Stocks rise amid deflation confusion
2 June 2003

May ended on a high note for investors in the United States. The S&P 500 Index closed at 963.59 on 30 May, its sixth weekly gain in seven weeks and an 11-month high. The Dow Jones Industrial Average rose to 8,850.26, its fourth weekly gain in five weeks. The Nasdaq Composite Index closed at 1,595.91, its highest close since 31 May 2002, and its fourth straight month of gains, the longest stretch since December 1999.

All these gains occurred on the back of an improving economic outlook. The University of Michigan's consumer confidence index rose from 86 in April to 92.1 last month, its highest since June last year. The National Association of Purchasing Management-Chicago's factory index rose to 52.2 last month from 47.6 in April.

30 May was also a good day for Singapore. The Straits Times Index closed at 1,349, its highest level in over four months, and leaving the index in positive territory for 2003 so far. Singapore also went off the World Health Organisation's list of countries affected with Severe Acute Respiratory Syndrome (SARS), which should set the stage for a recovery in its battered tourism industry.

Not all recent news was good, though. The Hong Kong economy contracted a seasonally-adjusted 0.3 percent in the first quarter of the year compared to the previous quarter. Japan's unemployment rate remained high at 5.4 percent in April, its gross domestic product for the first quarter was flat while industrial production fell 1.2 percent in April.

The problem that Japan and Hong Kong are suffering from is deflation. Years of excesses in asset price increases, coupled with the competition from China and the consequent departure of manufacturing jobs to the latter, are taking their toll on these economies. And it is not just Japan and Hong Kong. Many other Asian countries are also on the verge of deflation.

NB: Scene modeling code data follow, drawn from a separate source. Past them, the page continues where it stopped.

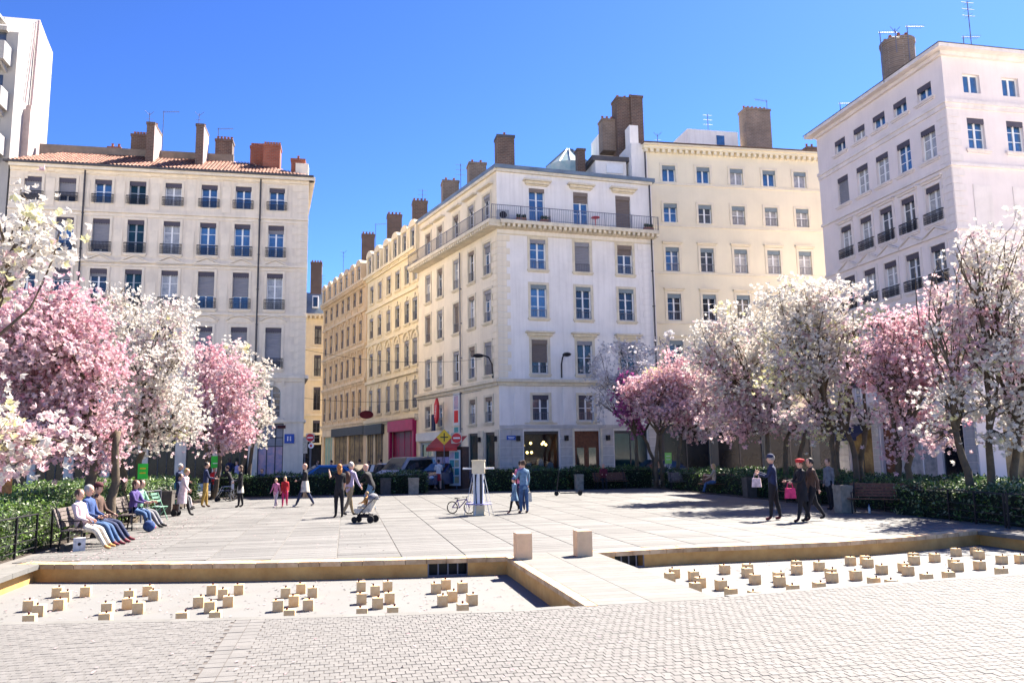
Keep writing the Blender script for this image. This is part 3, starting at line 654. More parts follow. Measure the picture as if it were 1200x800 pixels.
srow = [(17.5, 19.57), (14.0, 16.19), (10.77, 12.94), (7.23, 9.41), (4.1, 5.75)]
holes = [(c-w_/2, c+w_/2, a, b) for c, w_ in scol for a, b in srow] + [(12.15, 13.65, .2, 3.45), (9.6, 11.1, .2, 3.45), (6.4, 8.4, .3, 3.1), (3.3, 5.7, .3, 3.0), (.5, 2.9, .3, 3.0)]
fS.part(wall_mb(fS.L, 20.9, holes), 'wall', 'render_cream')
for r_, (a, b) in enumerate(srow):
    for i, (c, w_) in enumerate(scol):
        pm = rc(['pane_grey', 'pane_sky', 'pane_dark', 'pane_curtain']); bm = rc(['blind_grey', 'blind_brown']); s = rc([0, 0, .2, .3]) if (r_, i) not in ((3, 0), (2, 4), (2, 2)) else 1
        sty = ('jamb',) if r_ == 0 else ('jamb', 'sill'); window(fS, c, w_, a, b, nh=2, panes=pm, lamb=bm, lh=.22, shut=bm, sh=s, rail=None if r_ == 0 else 'bars', rh=.7, rm='iron_grey', sur=sty, sm='trim_cream')
cv = MB()
for c, w_ in scol: cv.box(c-1.0, c+1.0, -.35, .003, 20.05, 20.17)
fS.part(cv, 'window_canopy', 'trim_cream')
quoins(ff, 0.001, .85, 6.9, 16.4, 'render_cream', 22); quoins(fS, fS.L-.85, .85, 6.9, 16.4, 'render_cream', 22)
for u in (10.2,): quoins(ff, u, .95, 6.9, 16.4, 'render_white', 22, p=.02)
gutterpipe(fS, 7.05+1.5, 0.3, 16.5, 'iron_grey', .045); gutterpipe(ff, 11.25, 3.5, 20.8, 'frame_dark', .055)
def stone_piers(fac, spans, z0, z1, m, rows_=8):
    h = (z1-z0)/rows_
    for a, b in spans:
        n = max(1, round((b-a)/.8))
        for r_ in range(rows_):
            for k in range(n):
                mb = MB(); w_ = (b-a)/n; mb.box(0.012, w_-.012, -.06, .003, .012, h-.012); fac.part(mb, 'stone_block', m, u=a+k*w_, z=z0+r_*h)
stone_piers(ff, [(0.02, 1.55), (4.11, 5.0), (7.0, 7.9), (10.49, 11.4)], .1, 3.6, 'stone_grey', 6)
stone_piers(fS, [(11.2, 12.05), (13.75, 14.3)], .1, 3.6, 'trim_cream', 6)
for u0, u1 in ((1.0, 1.6), (4.35, 4.7), (7.3, 7.7), (10.5, 10.9)):
    mb = MB(); mb.box(0, u1-u0, -.07, .003, 3.87, 6.38); ff.part(mb, 'pilaster', 'render_white', u=u0)
mb = MB(); mb.box(1.7, 3.95, -.02, .003, 3.9, 4.02); ff.part(mb, 'wall_panel', 'trim_cream')
def shopglass(fac, u0, u1, z0, z1, n, inner, frame='frame_dark', depth=.25, split=None):
    mb = MB(); W = u1-u0; t = .07
    for i in range(n+1): x = min(max(W*i/n-t/2, 0), W-t); mb.box(x, x+t, .12, .19, 0, z1-z0)
    mb.box(0, W, .13, .18, 0, .12); mb.box(0, W, .13, .18, z1-z0-.18, z1-z0)
    if split: mb.box(0, W, .13, .18, split, split+.06)
    o = fac.part(mb, 'shop_window', frame, u=u0, z=z0)
    p = MB(); p.box(.02, W-.02, .15, .158, .1, z1-z0-.1); build(p, 'pane', inner, o); return o
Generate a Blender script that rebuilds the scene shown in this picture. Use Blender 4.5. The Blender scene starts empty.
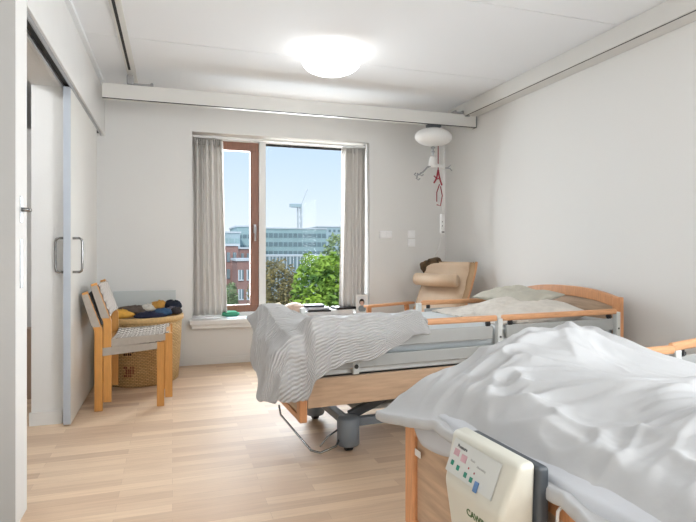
import bpy, bmesh, math, random
from mathutils import Vector, Matrix, noise
random.seed(7)
sc = bpy.context.scene
COL = sc.collection
R = math.radians

# ------------------------------------------------------------------ camera, sky, sun, exposure
cd = bpy.data.cameras.new('camera'); cam = bpy.data.objects.new('camera', cd); COL.objects.link(cam)
cam.location = (0, 0, 1.1); cam.rotation_euler = (R(90), 0, R(-18.1))
cd.sensor_width = 36; cd.lens = 36*537/696; cd.shift_y = -11/696; cd.clip_start = 0.02; cd.clip_end = 600
sc.camera = cam
sc.view_settings.view_transform = 'Standard'; sc.view_settings.look = 'None'
sc.view_settings.exposure = 0.66; sc.view_settings.gamma = 1.0; sc.view_settings.use_curve_mapping = False
world = bpy.data.worlds.new('sky'); sc.world = world; world.use_nodes = True
wn = world.node_tree.nodes; wl = world.node_tree.links; wn.clear()
wo = wn.new('ShaderNodeOutputWorld'); bg = wn.new('ShaderNodeBackground'); tc = wn.new('ShaderNodeTexCoord')
sx = wn.new('ShaderNodeSeparateXYZ'); rp = wn.new('ShaderNodeValToRGB')
wl.new(tc.outputs['Generated'], sx.inputs[0]); wl.new(sx.outputs['Z'], rp.inputs[0])
e = rp.color_ramp.elements
e[0].position = 0.0; e[0].color = (0.88, 0.93, 1.0, 1)
e[1].position = 0.22; e[1].color = (0.56, 0.74, 1.0, 1)
k = rp.color_ramp.elements.new(0.07); k.color = (0.76, 0.87, 1.0, 1)
bg.inputs['Strength'].default_value = 0.71
wl.new(rp.outputs[0], bg.inputs[0]); wl.new(bg.outputs[0], wo.inputs[0])
sd = bpy.data.lights.new('sun', 'SUN'); sd.energy = 1.6; sd.angle = R(8); sd.color = (1, .96, .9)
sun = bpy.data.objects.new('sun', sd); COL.objects.link(sun); sun.rotation_euler = (R(52), 0, R(-30))
# daylight entering through the window opening
ad = bpy.data.lights.new('window_daylight', 'AREA'); ad.shape = 'RECTANGLE'; ad.size = 2.4; ad.size_y = 2.2
ad.energy = 150; ad.color = (0.92, 0.96, 1.0)
al = bpy.data.objects.new('window_daylight', ad); COL.objects.link(al)
al.location = (1.08, 6.45, 1.55); al.rotation_euler = (R(-70), 0, 0)
# added fill light in a made-up window, right wall behind the viewer
fd = bpy.data.lights.new('rear_fill_light', 'AREA'); fd.shape = 'RECTANGLE'; fd.size = 1.5; fd.size_y = 1.7
fd.energy = 112; fd.color = (0.94, 0.97, 1.0)
fl = bpy.data.objects.new('rear_fill_light', fd); COL.objects.link(fl)
fl.location = (2.95, -.65, 1.45); fl.rotation_euler = (0, R(90), 0)
LAMP = 3.4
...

In the west, however, there is considerable debate over the threat posed by deflationary forces. Some economists, including the Federal Reserve chairman Alan Greenspan, think that there is a risk of impending deflation in the United States and other western economies. Some even contend that deflation is already in progress. Others reject such notions, pointing out that official consumer price indices and money supply are still rising.

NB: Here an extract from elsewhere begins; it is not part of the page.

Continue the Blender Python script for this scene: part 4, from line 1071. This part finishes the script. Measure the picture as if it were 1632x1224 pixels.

A middle ground is probably the correct place to be. In my opinion, western economies in general are not suffering from deflation. Not yet, at least. The issue, as Greenspan points out, is the risk of deflation, not the fact. The risk of deflation arises from high debt levels and excess capacity in the global economy. Deflation occurs only when individuals and businesses start to reduce their debt.

The confusion in defining the current situation may have been compounded by the impact of foreign money. Foreign investments in the United States in the late 1990s had kept the US dollar strong despite the US current account deficit. The increased money supply raised domestic prices, including asset prices like stocks and real estate, but the strong US dollar kept the prices of imported goods low. In such a situation, the official inflation rate, as captured by the consumer price index (CPI), may diverge from the rate of growth of money supply.

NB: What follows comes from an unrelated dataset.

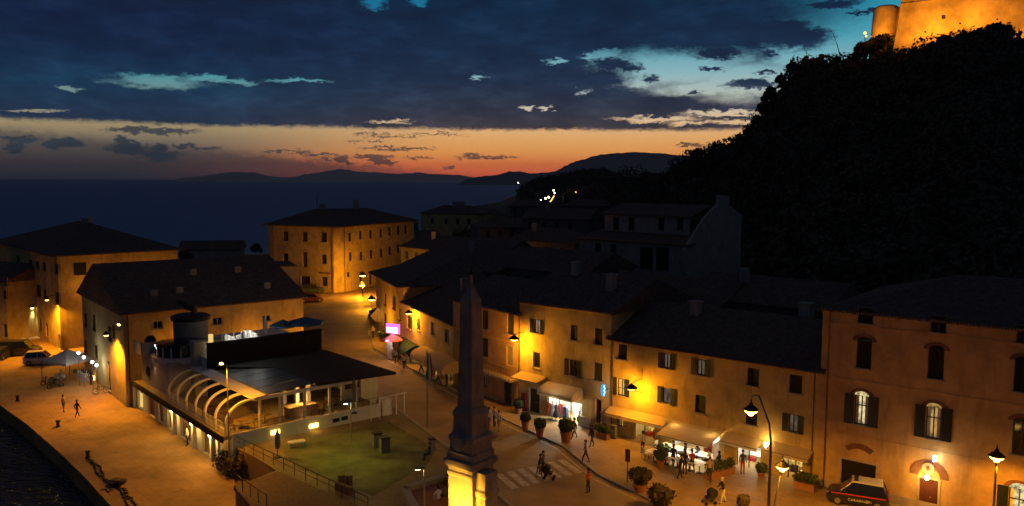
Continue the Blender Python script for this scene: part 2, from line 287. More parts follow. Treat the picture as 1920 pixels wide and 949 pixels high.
# ------------------------------------------------------------------ mesh builder
class MB:
    def __init__(s): s.v = []; s.f = []; s.mi = []; s.mats = []
    def face(s, pts, mt=None):
        i = len(s.v); s.v += [tuple(p) for p in pts]; s.f.append(tuple(range(i, i+len(pts)))); s.mi.append(s._m(mt))
    def _m(s, mt):
        if mt is None: return 0
        if mt not in s.mats: s.mats.append(mt)
        return s.mats.index(mt)
    def mesh(s, vs, fs, mt=None):
        i = len(s.v); s.v += [tuple(p) for p in vs]; k = s._m(mt)
        for f in fs: s.f.append(tuple(j+i for j in f)); s.mi.append(k)
        return s
    def box(s, o, ax, ay, az_, mt=None):       # corner + three edge vectors
        o, ax, ay, az_ = map(Vector, (o, ax, ay, az_))
        vs = [o, o+ax, o+ax+ay, o+ay]; vs += [q+az_ for q in vs]
        fs = [(0,3,2,1), (4,5,6,7), (0,1,5,4), (1,2,6,5), (2,3,7,6), (3,0,4,7)]
        if ax.cross(ay).dot(az_) < 0: fs = [f[::-1] for f in fs]
        return s.mesh(vs, fs, mt)
    def cbox(s, c, sx, sy, sz, rz=0, mt=None, base=True):  # centred in xy, standing on c.z
        c = Vector(c); u = Vector((math.cos(rz), math.sin(rz), 0)); v = Vector((-math.sin(rz), math.cos(rz), 0))
        return s.box(c-u*sx/2-v*sy/2-Vector((0,0,0 if base else sz/2)), u*sx, v*sy, (0,0,sz), mt)
    def prism(s, poly, z0, z1, mt=None):
        k = len(poly); vs = [(p[0], p[1], z0) for p in poly]+[(p[0], p[1], z1) for p in poly]
        a = sum(poly[i][0]*poly[(i+1) % k][1]-poly[(i+1) % k][0]*poly[i][1] for i in range(k))
        fs = [tuple(range(k))[::-1], tuple(range(k, 2*k))]+[(i, (i+1) % k, (i+1) % k+k, i+k) for i in range(k)]
        if a < 0: fs = [f[::-1] for f in fs]
        return s.mesh(vs, fs, mt)
    def tube(s, pts, r, mt=None, k=8, closed=False):
        pts = [Vector(p) for p in pts]; nn = len(pts); rs = r if isinstance(r, (list, tuple)) else [r]*nn
        vs = []; fs = []
        for i, p in enumerate(pts):
            t = (pts[min(i+1, nn-1)]-pts[max(i-1, 0)])
            t = t.normalized() if t.length > 1e-6 else Vector((0,0,1))
            up = Vector((0,0,1)) if abs(t.z) < .95 else Vector((1,0,0))
            a = t.cross(up).normalized(); b = t.cross(a)
            for j in range(k):
                q = 2*math.pi*j/k; vs.append(p+(a*math.cos(q)+b*math.sin(q))*rs[i])
        for i in range(nn-1):
            for j in range(k): fs.append((i*k+j, i*k+(j+1) % k, (i+1)*k+(j+1) % k, (i+1)*k+j))
        fs.append(tuple(range(k))); fs.append(tuple(range((nn-1)*k, nn*k))[::-1])
        return s.mesh(vs, fs, mt)
    def lathe(s, c, prof, mt=None, k=16, axis=None, flat=None):   # prof: (r, h)
        c = Vector(c); az_ = Vector(axis or (0,0,1)).normalized()
        a = az_.orthogonal().normalized(); b = az_.cross(a); vs = []; fs = []
        for r, h in prof:
            for j in range(k):
                q = 2*math.pi*j/k; vs.append(c+az_*h+(a*math.cos(q)+b*math.sin(q))*max(r, .0005))
        nn = len(prof)
        for i in range(nn-1):
            for j in range(k): fs.append((i*k+j, i*k+(j+1) % k, (i+1)*k+(j+1) % k, (i+1)*k+j))
        fs.append(tuple(range(k))[::-1]); fs.append(tuple(range((nn-1)*k, nn*k)))
        return s.mesh(vs, fs, mt)
    def ball(s, c, rx, ry=None, rz=None, mt=None, k=12):
        ry = ry or rx; rz = rz or rx; c = Vector(c); vs = []; fs = []; h = k//2
        for i in range(h+1):
            a = math.pi*i/h
            for j in range(k):
                q = 2*math.pi*j/k; vs.append(c+Vector((rx*math.sin(a)*math.cos(q), ry*math.sin(a)*math.sin(q), rz*math.cos(a))))
        for i in range(h):
            for j in range(k): fs.append((i*k+j, (i+1)*k+j, (i+1)*k+(j+1) % k, i*k+(j+1) % k))
        return s.mesh(vs, fs, mt)
    def build(s, name, mt=None, parent=None, smooth=False):
        me = bpy.data.meshes.new(name); org = parent.matrix_world.translation.copy() if False else None
        P = WP.get(parent.name, Vector()) if parent else Vector()
        me.from_pydata([(a-P.x, b-P.y, c-P.z) for a, b, c in s.v], [], s.f)
        ms = s.mats if s.mats else [mt]
        for q in ms: me.materials.append(q)
        if len(ms) > 1: me.polygons.foreach_set('material_index', s.mi)
        if smooth: me.shade_smooth()
        me.validate(); me.update()
        o = bpy.data.objects.new(name, me); C.objects.link(o)
        if parent: o.parent = parent; WP[o.name] = P
        return o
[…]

However, with foreigners now pulling their money out of the US, the effect may be reversed, that is, prices of foreign goods may stop declining -- or even start increasing -- while domestic prices may start to decline. That is when the deflation risk becomes manifest. Again, this may not be fully reflected in the official inflation rate.

A paper last year by Martin Baily, former chairman of the Council of Economic Advisors in the Clinton administration, indicated that a 20 percent drop in the value of the US dollar would reduce the level of real GDP by 1.2 percent by 2007. Personal consumption would drop by more than 5 percent while capital spending would be down nearly 12 percent over the same period. However, the CPI-based inflation rate would be raised by one full percentage point over the next five years.

So in a nutshell, there is essentially one way in which deflation can be kept at bay in the United States, and that is for Americans to maintain their current debt level. The problem for US policy makers now is that foreigners are no longer as willing to provide the funds as in the late 1990s, hence the recent weakening of the dollar. The Federal Reserve will have to keep monetary conditions loose -- the US$330 billion in tax cuts that were recently approved by the US Congress will also help -- and hope that the effects are not negated by further capital outflows.

Of course, ideally, the correct way to prevent deflation is to prevent inflation and excess debt accumulation in the first place. The Federal Reserve missed its chance to do that. It may now have to live with the consequences.